Das Narrativ von der Info-Überforderung und mithin manipulativen Emotionalisierung als Gegenentwurf zu der der hehren Demokratisierungsfunktionen des Internets mit seinem Fakten- und Meinungsfreiheiten ist mittlerweile ein alter Hut. Und ebenso wie abschreckende Schandtaten von Flüchtlingen, ob real oder erfunden, bei Facebook kursieren, zirkulieren in Sozialen Netzwerken herzerwärmende Geschichten, etwa die vom mittel- und selbstlosen Flüchtling, der gefundene tausende Euro brav bei der Polizei abliefert. Fadenscheinig ist die eine wie die andere Story in ihrer shareabilty.

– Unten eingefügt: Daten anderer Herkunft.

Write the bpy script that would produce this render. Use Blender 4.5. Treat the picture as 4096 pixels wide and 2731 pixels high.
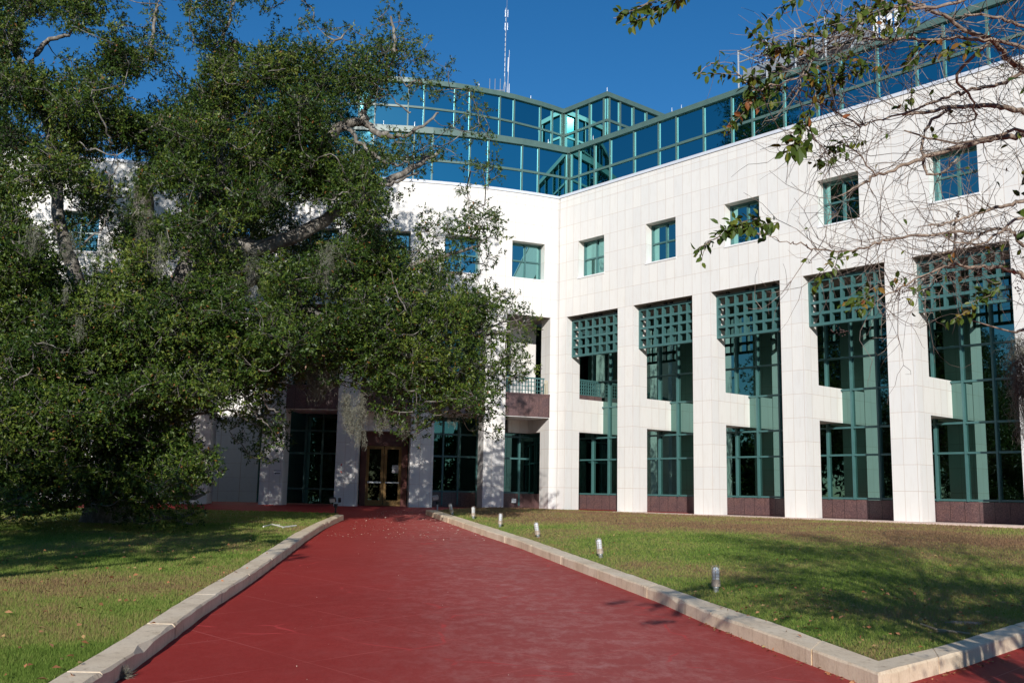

Traurig hier wie da ist der Umstand, dass Propaganda wieder in harter wie weicher Form, im Guten wie im Schlechten zusammengedacht und zusammengebracht wird mit etwas, das ähnlich bereits Ende des 18., Anfang des 19. Jahrhunderts beargwöhnt wurde: die (Volks-)„Masse“. Eben hierin liegt das entdemokratisierende Meta-Problem von Propaganda – weniger das ihrer Anwendung, denn ihr Status als Schreckgespenst. Schnell wird so nämlich die Grenze zwischen der realen Gefahr des „Islamischen Staats“ und dem Wirkungsrisiko von dessen Propaganda-Selbstbild verwischt. Auch der Vergleichsschritt hin zu den populistischen Versprechen von Nigel Farage und Co. hinsichtlich der 350 Mio. Pfund, die beim EU-Austritt dem britischen Gesundheitssystem zugutekämen, ist in diesem Zusammenhang ein kleiner. Hier wir da grüßt der selbsterhöhende Third-Person-Effekt als Propagandagefahr höherer Ordnung: All die vielen anderen Leute, sie fallen darauf herein (man selbst natürlich nie und nimmer). Solch Denken und Argumentieren entmündigt nicht nur Bürger (was schlimm genug wäre): Es entlässt sie Brexit-Befürworter wie radikalislamistische Syrien-Ausreisende (und -Rückkehrer, denen ein „falsches“ Bild von Kalifat und Glaubenskrieg vorgegaukelt wurde oder worden sei) mitunter aus ihrer Verantwortung, ohne die jedoch Aufklärung als geistesgeschichtlinge Errungenschaft per se nicht zu denken ist.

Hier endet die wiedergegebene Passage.